Organized by a number of community groups, the tent city began on February 15th as a way to raise awareness about homelessness during the Olympics. Roughly 100 people lived in the village during the Games. The site, slated to become a condominium project, has been the source of a prolonged battle between Downtown Eastside activists and the developer.

After tent city organizers briefly occupied BC Housing offices and, coincidentally, right at the end of the Games, BC managed to find housing in provincially-owned SROs for about 40 homeless people from the village. Having gotten housing for its residents (and presumably because the Games were now over) organizers decided to disband the village.

The activists say the sudden availability of housing showed that the tent city's public pressure worked by forcing the government to act. However, BC Housing insists that the tent city had no impact and suggests that had each homeless person simply applied for housing individually, they still would have been housed.

Not likely.

Look no further to what happened after the activist groups went home. The organizers might have left, but the homeless stayed on. Without security, food or a bathroom, homeless campers kept up the call for housing.

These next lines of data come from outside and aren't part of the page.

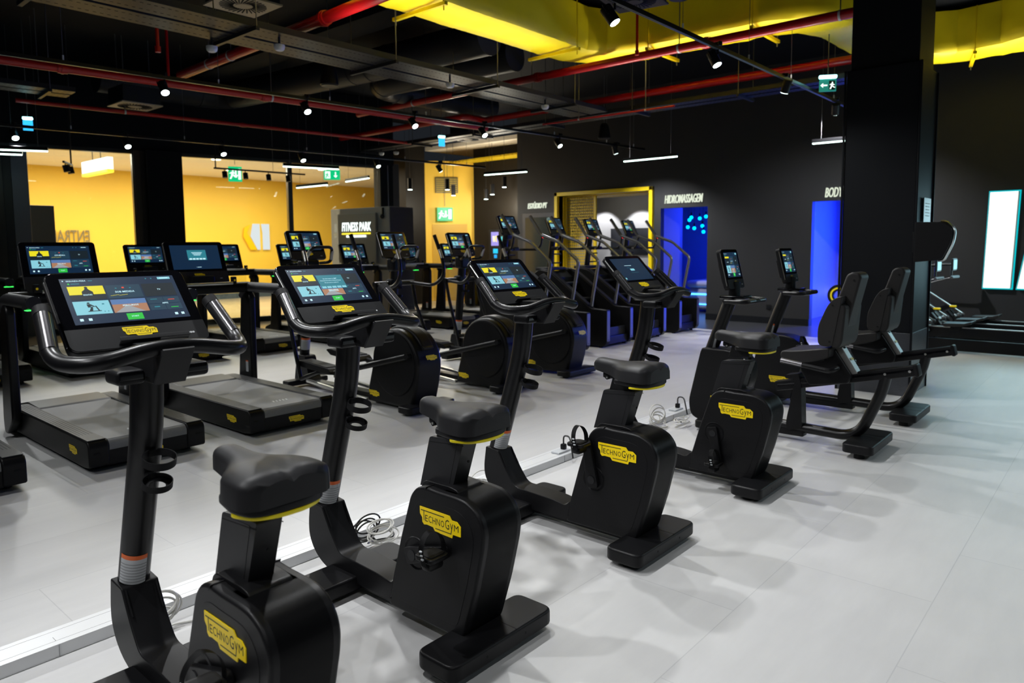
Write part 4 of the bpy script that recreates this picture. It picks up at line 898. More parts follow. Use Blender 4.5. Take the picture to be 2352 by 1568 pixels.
coil('cable_coil', (2.14, 2.84, 0), .08, 4, WIRE_B, 'black cable loops tangled with the white coil behind the second bike', tall=.8)
coil('cable_coil', (2.95, 2.85, .0), .08, 4, WIRE_W, 'thin white cable loop standing behind the third bike', rad=.003, tall=.7)
coil('cable_coil', (5.05, 2.86, 0), .10, 6, WIRE_W, 'large white cable coil beside the left recumbent bike', tall=.6)
coil('cable_coil', (5.30, 2.78, 0), .09, 4, WIRE_W, 'white cable loops lying under the left recumbent bike post', tall=.1)
bn = B(); bn.box((0, 0, .35), (1.25, .55, .6), YS, .05, 3); bn.box((0, 0, .03), (1.1, .4, .06), PL); o = bn.done('bench_seat', None, (14.0, 15.2, 0), (0, 0, R(-20))); tag(o, 'yellow upholstered block seat in the lobby beyond the treadmills', 'bench seat')
gb = thing('glass_barrier', 'low clear glass barrier beside the entrance kiosk', 'barrier', (10.75, 11.7, 0), R(-3))
for k in range(3):
    p = B(); p.box((.62*k, 0, .51), (.60, .012, 1.02), GLASS, 0); p.done('glass_panel', gb, wn=False)
    p = B(); p.box((.62*k-.31, 0, .09), (.05, .04, .18), ST, .004); p.done('clamp', gb)
gb2 = thing('glass_barrier', 'low clear glass barrier in front of the yellow corridor wall', 'barrier', (5.4, 12.6, 0), R(-8))
for k in range(2):
    p = B(); p.box((.92*k, 0, .51), (.90, .012, 1.02), GLASS, 0); p.done('glass_panel', gb2, wn=False)
ex = thing('fire_extinguisher', 'red fire extinguisher standing by the grey kiosk', 'fire extinguisher', (8.9, 12.1, .45))
p = B(); p.lathe([(0, 0), (.075, 0), (.08, .02), (.08, .42), (.06, .47), (.02, .49), (0, .49)], mat('extinguisher_red', (.6, .02, .02), .25), 20); p.done('cylinder', ex); p = B(); p.box((0, 0, .52), (.05, .10, .06), PL, .01); p.done('valve', ex)
p = B(); p.box((0, 0, .22), (.3, .3, .44), mat('navy_totem', (.016, .02, .032), .45), .01); o = p.done('low_cabinet', None, (8.9, 12.1, 0)); tag(o, 'low dark cabinet under the fire extinguisher', 'cabinet')
po = B(); po.box((0, 0, 0), (.62, .03, 1.1), mat('poster_orange', (.65, .16, .03), .5, var=.7, vscale=4)); o = po.done('wall_poster', None, (12.9, 20.25, 1.02)); tag(o, 'red orange poster on the yellow corridor wall left of the kiosk', 'poster')
tmn = thing('check_in_terminal', 'dark terminal with purple and cyan screens on the brown wall', 'terminal', (14.12, 12.75, 0))
p = B(); p.box((-.03, 0, 1.45), (.1, .62, .95), PL, .02); p.done('body', tmn)
for (y, z, a, c_, col) in ((.08, 1.68, .26, .36, (.32, .28, .75)), (-.18, 1.68, .07, .12, (.05, .55, .6)), (.06, 1.36, .16, .12, (.0, .55, .9)), (.06, 1.22, .10, .09, (.0, .35, .8))):
    p = B(); p.box((-.085, y, z), (.01, a, c_), glow('terminal_%d' % int(col[0]*100+col[1]*10), col, 1.2), .004)
    if a > .2: p.prism([(y-.05, z-.08), (y-.02, z), (y-.05, z+.08), (y-.08, z+.08), (y-.05, z), (y-.08, z-.08)], -.093, -.09, YS, 'x'); p.box((-.092, y+.03, z), (.004, .08, .16), LBL)
    p.done('screen', tmn, wn=False)
# blue massage room furniture
mb = thing('massage_bed', 'blue-lit hydro massage bed seen through the blue doorway', 'massage bed', (15.4, 6.95, 0))
p = B(); p.box((0, 0, .30), (1.6, 1.2, .5), mat('bed_shell', (.35, .37, .45), .3), .1, 3); p.done('base', mb); p = B(); p.box((0, 0, .62), (1.7, 1.25, .16), mat('bed_shell', (.35, .37, .45), .3), .08, 3); p.box((.4, 0, 1.0), (.3, 1.0, .7), mat('bed_shell', (.35, .37, .45), .3), .12, 3, rot=(0, R(20), 0)); p.done('mattress', mb)
p = B(); p.box((-.81, 0, .40), (.02, 1.1, .03), glow('blue_strip', (.05, .3, 1), 6)); p.box((-.81, 0, .18), (.02, 1.1, .02), glow('blue_strip', (.05, .3, 1), 6)); p.done('light_strip', mb)
bulb = thing('pendant_bulb', '', 'pendant lamp', (15.5, 7.9, 2.0), 0, 'blue bulbs in the massage room')
p = B(); p.sphere((0, 0, 0), .042, glow('blue_bulb', (.0, .42, 1.0), 3.5)); p.done('globe', bulb); p = B(); p.cyl((0, 0, .05), (0, 0, .12), .02, PL, 10); p.cyl((0, 0, .1), (0, 0, .7), .004, WIRE_B, 6); p.done('cord', bulb)
BL = ['highest left blue bulb of the cluster in the blue doorway', 'blue bulb touching the highest left one in the blue doorway', 'blue bulb in the upper middle of the blue doorway', 'blue bulb at the upper right corner of the blue doorway', 'lowest left blue bulb in the blue doorway', 'blue bulb below the middle of the cluster in the blue doorway', 'blue bulb on the right, below the upper ones in the blue doorway', 'lowest blue bulb of all in the blue doorway']
for k, (x, y, z) in enumerate(((16, 8.19, 2.14), (16, 8.24, 2.08), (16, 7.97, 2.11), (16, 7.81, 2.15), (16, 8.28, 1.91), (16, 8.11, 1.88), (16, 7.90, 1.93), (16, 7.87, 1.79))):
    o = bulb if k == 0 else dup(bulb); o.location = (x, y, z); o['label'] = BL[k]
for k, (x0, y0, y1, z) in enumerate(((15.9, 3.0, 4.3, .15), (16.15, 4.2, 4.75, .45))):
    p = B(); p.box((x0, (y0+y1)/2, z), (.03, y1-y0, .05), glow('white_strip', (.75, .85, 1), 5)); tag(p.done('led_strip', wn=False), ['white light strip near the floor of the right-hand blue room', 'short white light strip at the left of the right-hand blue room'][k], 'light strip')
p = B(); p.poly([(-.09, .42), (.02, .47), (.09, .40), (.09, .30), (-.05, -.45), (-.09, -.47)], 0, LETW, SIDE); o = p.done('wall_emblem', None, (16.19, 5.32, 1.72), wn=False); o.location = (14.6, 4.84, 1.80); o.scale = (1, 2.2, .75); o.rotation_euler = (0, 0, R(-70)); tag(o, 'white glowing rounded emblem just inside the right-hand blue room', 'wall sign')
wl = B(); wl.lathe([(.08, -.03), (.185, -.03), (.185, .03), (.08, .03), (.08, -.03)], RB, 32, Matrix.Rotation(PI/2, 4, 'Y')); wl.lathe([(.11, -.032), (.138, -.032)], YS, 32, Matrix.Rotation(PI/2, 4, 'Y')); o = wl.done('weight_plate', None, (13.0, 3.86, .60)); tag(o, 'black weight plate with yellow ring beside the pillar edge', 'weight plate')
hk = B(); hk.box((13.05, 3.86, .22), (.06, .06, .44), PL, .005); hk.box((13.05, 3.86, .02), (.4, .5, .04), PL, .01); tag(hk.done('plate_stand'), 'black stand carrying the yellow ringed weight plate', 'stand')
# ------------------------------------------------------------------ services under the ceiling
def rods(parent, pts, r=.006, m=STEELW, name='hanger_rod', top=4.75):
    for p in pts:
        b = B(); b.cyl(p, (p[0], p[1], top), r, m, 8); b.done(name, parent)
def pipe(label, path, r, clamps=(), rr=.05, couplings=()):
    t = thing('sprinkler_pipe', label, 'pipe', path[0], 0, 'red sprinkler pipes'); o = Vector(path[0])
    b = B(); P = [Vector(p)-o for p in path]; b.tube(fillet(P, rr, 5), r, PIPE, 16)
    d = (P[1]-P[0]).normalized()
    for q in couplings:
        v = P[0].lerp(P[-1], q); b.cyl(v-d*.05, v+d*.05, r*1.22, PIPE, 16); b.cyl(v-d*.012, v+d*.012, r*1.35, PIPE, 12)
    b.done('pipe', t)
    for q in clamps:
        v = P[0].lerp(P[-1], q); c = B(); c.cyl(v-d*.012, v+d*.012, r*1.1, LBL, 16); c.cyl(v+Vector((0, 0, r)), Vector((v.x, v.y, 4.75-o.z)), .007, STEELW, 8); c.done('clamp', t)
    return t
pipe('thick red pipe crossing in front of the yellow duct, upper of two on the right', [(8.48, 11.2, 3.98), (8.48, 1.95, 3.98)], .055, (.17, .72, .93), couplings=(.47, .76))
pipe('thick red pipe with an elbow, lower of the two on the right', [(9.3, 12.9, 3.8), (9.3, 9.2, 3.8), (9.82, 9.2, 3.8), (9.82, 2.3, 3.8), (9.82, 2.3, 4.7)], .055, (), .12)
pipe('red pipe running from the upper left edge across the left half', [(-1, 9.95, 3.6), (9.6, 8.95, 3.6)], .05, (.15, .62), couplings=(.38, .61))
pipe('thick red pipe at the top left, passing above the cable tray', [(4.70, 10.2, 3.9), (4.55, 5.2, 3.9)], .062, (.18, .3), couplings=(.72,))
pipe('thin red pipe low on the left above the windows', [(3.2, 12.05, 3.6), (10.2, 11.3, 3.6)], .03, (.2,), couplings=(.46,))
pipe('thin short red pipe above the charcoal wall', [(9.03, 7.2, 3.4), (9.1, 4.93, 3.4)], .014, (.3, .8))
for k, (x, y, z, h) in enumerate(((3.35, 7.75, 3.55, 1.2), (4.20, 9.45, 3.6, 1.15), (8.30, 5.05, 3.98, .75))):
    b = B(); b.cyl((x, y, z), (x, y, z+h), .018, PIPE, 10); b.cyl((x, y, z-.03), (x, y, z+.03), .028, PIPE, 10)
    tag(b.done('sprinkler_drop'), ['thin vertical red drop pipe between the left tray and red pipe', 'thin vertical red drop pipe left of the diffuser', 'thin vertical red drop pipe by the yellow duct spotlight'][k], 'pipe', 'red sprinkler drops')
def tray(label, p0, p1, wd, z, name='cable_tray'):
    t = thing(name, label, 'cable tray', (p0[0], p0[1], z)); d = Vector((p1[0]-p0[0], p1[1]-p0[1], 0)); L = d.length; a = math.atan2(d.y, d.x); t.rotation_euler = (0, 0, a)
    b = B()
    for y0, y1 in ((-wd/2, -.03), (.03, wd/2)):
        b.box((L/2, (y0+y1)/2, 0), (L, y1-y0, .006), TRAYM); b.box((L/2, y0, .03), (L, .004, .06), TRAYM); b.box((L/2, y1, .03), (L, .004, .06), TRAYM)
        for k in range(int(L/.06)):
            for q in (.25, .75): b.box((.03+.06*k, y0+(y1-y0)*q, -.0035), (.028, .009, .001), CEILD)
    b.done('tray', t, wn=False)
    n = int(L/1.7)+1
    for k in range(n):
        c = B(); x = .6+k*1.7; c.box((x, 0, -.03), (.04, wd+.14, .04), TRAYM, .003); c.cyl((x, wd/2+.05, -.03), (x, wd/2+.05, 4.75-z), .006, STEELW, 8); c.cyl((x, -wd/2-.05, -.03), (x, -wd/2-.05, 4.75-z), .006, STEELW, 8); c.done('support_rail', t)
    return t
tray('perforated black cable tray running across the upper left ceiling', (-2, 6.82), (9.75, 6.82), .72, 3.6)
tray('perforated black cable tray running along the far end, parallel to the charcoal wall', (9.98, 13.4), (9.98, 2.6), .40, 3.58)
tray('perforated black cable tray at the upper left corner, above the blue exit sign', (1.0, 11.3), (3.6, 11.1), .5, 3.6)
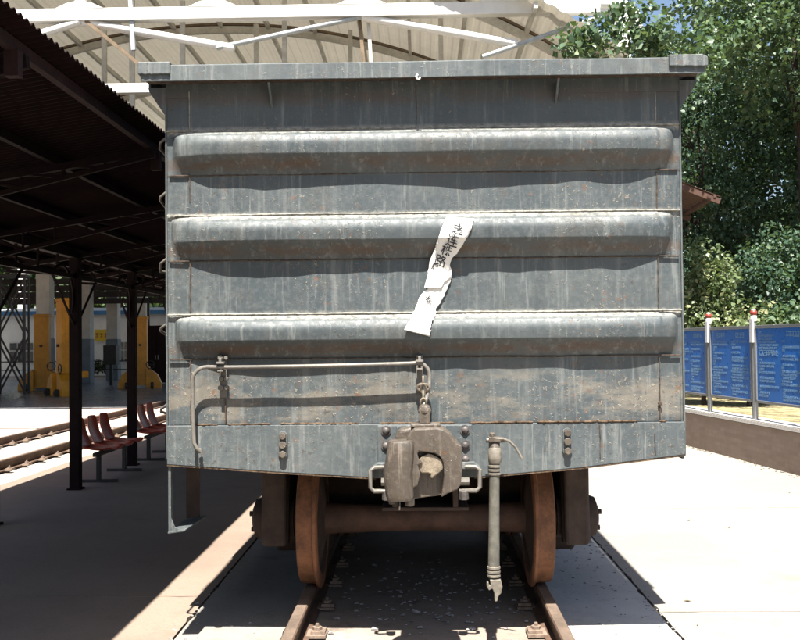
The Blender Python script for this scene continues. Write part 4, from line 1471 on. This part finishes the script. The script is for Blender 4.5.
PS = [1.60 + 1.60 * i for i in range(-2, 6)]
pwords = ['nearest the camera', 'nearest', 'at the right, between the last two boards', 'beside the wagon edge, second from the right', 'farther back, third', 'farther back, fourth', 'farther back, fifth', 'farthest']


def make_post(s, label):
    p = post_spot(s)
    root = empty('board_post', (p.x, p.y, 0.608), ang, label, 'post', 'posts of the notice boards')
    m = MB(); m.lathe([(0.030, 0), (0.030, 1.50)], (0, 0, 0), 'z', 14); m.build('shaft', 'alu', root, smooth=True)
    m = MB(); m.box(-0.052, 0.052, -0.022, 0.022, 0.0, 1.28); m.build('side_channel', 'alu', root, bevel=0.004)
    m = MB(); m.box(-0.05, 0.05, 0.018, 0.045, 1.08, 1.42); m.build('clamp_plate', 'white_paint', root, bevel=0.004)
    m = MB(); m.lathe([(0.040, 1.38), (0.044, 1.39), (0.044, 1.455), (0.04, 1.46)], (0, 0, 0), 'z', 14); m.build('cap_collar', 'white_paint', root, smooth=True)
    m = MB(); m.sphere((0, 0, 1.50), 0.052, 14, (1, 1, .9)); m.build('cap_ball', 'red_paint', root, smooth=True)
    m = MB(); m.sphere((0, 0, 1.538), 0.030, 10, (1, 1, .6)); m.build('cap_tip', 'white_paint', root, smooth=True)
    return root


for i, s in enumerate(PS):
    if i < 1: continue
    lb = {1: 'red-capped grey board post just outside the right edge of the view', 2: 'red-capped grey board post between the two right-hand blue boards',
          3: 'red-capped grey board post nearest the wagon edge'}.get(i, 'red-capped grey board post hidden behind the wagon')
    if i > 3: continue
    make_post(s, lb)


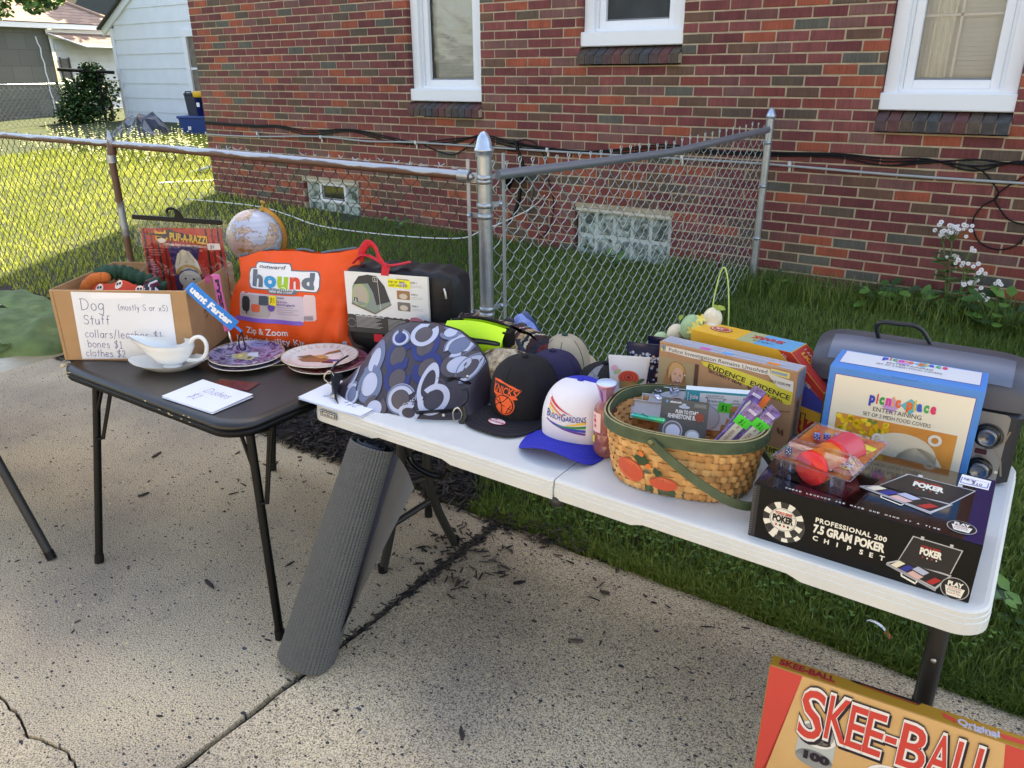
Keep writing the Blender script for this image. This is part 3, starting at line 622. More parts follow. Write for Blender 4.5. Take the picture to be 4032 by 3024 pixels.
for xx in (-6.97, -6.02, -4.8, -3.42, -2.28, -1.52):
    k = MB(); k.bbox((xx+7.86, -.006, .025), (.022, .022, .034), mat('clip_steel', (205, 212, 220), .3, metal=.6), .003); k.bbox((xx+7.86, .008, -.01), (.016, .01, .04), mat('clip_steel', (205, 212, 220)), .003); k.build('clip', t)
t = thing('hose_coil', 'coiled dark hose hanging on the brick wall beside the steel post', 'hose', (-3.65, YW-.06, .80))
HG = mat('hose_grey', (70, 80, 76), .45)
for i in range(5):
    k = MB(); k.tube([(.135*cos(a)*(1+i*.04)-.0, -.02-.010*i, .13*sin(a)*(1+i*.035)) for a in [pi*1.05-pi*1.25*j/24 for j in range(25)]], .011, HG, 7); k.build('hose_loop', t)
k = MB(); k.tube([(-.15, .02, 0), (-.10, -.02, .09), (-.02, -.02, .11), (.02, -.02, .05)], [.03, .045, .045, .03], BLK, 10); k.tube([(.0, 0, .02), (-.01, -.02, -.10), (-.04, -.03, -.2), (-.10, -.03, -.27)], [.014, .02, .018, .012], BLK, 8)
k.tube([(-.12, .03, .36), (-.04, -.01, .37), (-.02, -.01, .30), (.02, -.01, .22), (.03, 0, .15)], .014, BLK, 8); k.build('hanger', t)
# ------------------------------------------------------------------ the rusty fence (left) and the galvanised fence (right)
GALV = mat('galvanised', (172, 178, 184), .38, metal=.75, noise=.12, nscale=25, bump=.08, bscale=120)
GALV2 = mat('dull_galvanised', (176, 178, 178), .5, metal=.5, noise=.1, nscale=30)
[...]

After the city ordered Concord to remove the squatters, activists stepped in again and managed to find social housing for about 30 of the new campers. They're scrambling to find housing for the last remaining residents.

How is that hundreds of people across Vancouver are concentrated in shelters every night, but don't have BC Housing swooping in and handing out housing, but when the homeless squat on private property in public view, homes suddenly become available almost over night?

As Carnegie Community Action Project organizer Wendy Pederson told 24 Hours, “Tent villages work”.

She's right.

The activists brilliantly pushed the provincial government into a corner. Evicting a group of homeless people occupying the site of a future condominium project in the heart of the Downtown Eastside would have made for some bad optics. Likewsie, not evicting the squatters would continue to bring more attention to this city's housing crisis.

Pederson has promised further tent cities when the HEAT shelter shut down at the end of April, pushing about 500 people from the shelters onto the streets. Embarrassing the provincial government with tent cities seems to be the only way to get it to act.